Central and South America are popular transit points. Assadi, an Iranian, worked from Ecuador.

Bribery is also common. Boughader’s clients told U.S. and Mexican investigators they paid thousands to obtain fraudulent visas from Mexico’s consular office in Beirut.

Former U.S. immigration supervisor Maximiano Ramos admitted taking $12,500 to smuggle immigrants from the Philippines, home of the al-Qaida-linked militant group Abu Sayyaf. From 1996 to 2002, at least 40 migrants were diverted from connecting flights at Los Angeles International Airport and escorted out by security guards while Ramos was on duty.

Linda Sesi, an assistant ombudsman for the city of Detroit, is awaiting trial on charges of conspiring with four others to smuggle more than 200 migrants from Iraq, Jordan and other Middle Eastern countries into the United States from 2001 until last September.

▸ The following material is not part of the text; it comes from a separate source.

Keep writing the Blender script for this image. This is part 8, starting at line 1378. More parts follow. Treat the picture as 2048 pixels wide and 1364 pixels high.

Some say human smuggling is too risky to be used by terror operatives. But a former Sept. 11 commission counsel, Janice Kephart, said smuggling already is a chosen transportation mode for such groups.

Intelligence suggests that since 1999 human smugglers have facilitated the travel of terrorists associated with more than a dozen groups, according to the Sept. 11 commission travel report that Kephart helped write.

Terrorist groups, including al-Qaida, “use human smugglers and document forgers to a great extent,” Kephart said. “It only makes sense that they would transfer that to infiltrate the United States.”

Dismantling groups smuggling people from countries with terrorist ties is a priority, said John Torres, ICE’s deputy assistant director for smuggling. But often when one smuggler is busted another eagerly fills his shoes.

After Boughader’s arrest, smuggling of Lebanese through Tijuana ceased for several months, ICE investigator Ramon Romo said in court documents filed in Mexico. Then intelligence in April 2003 revealed that five members of Hezbollah were preparing to cross the border, Romo stated. Mexican authorities made some arrests.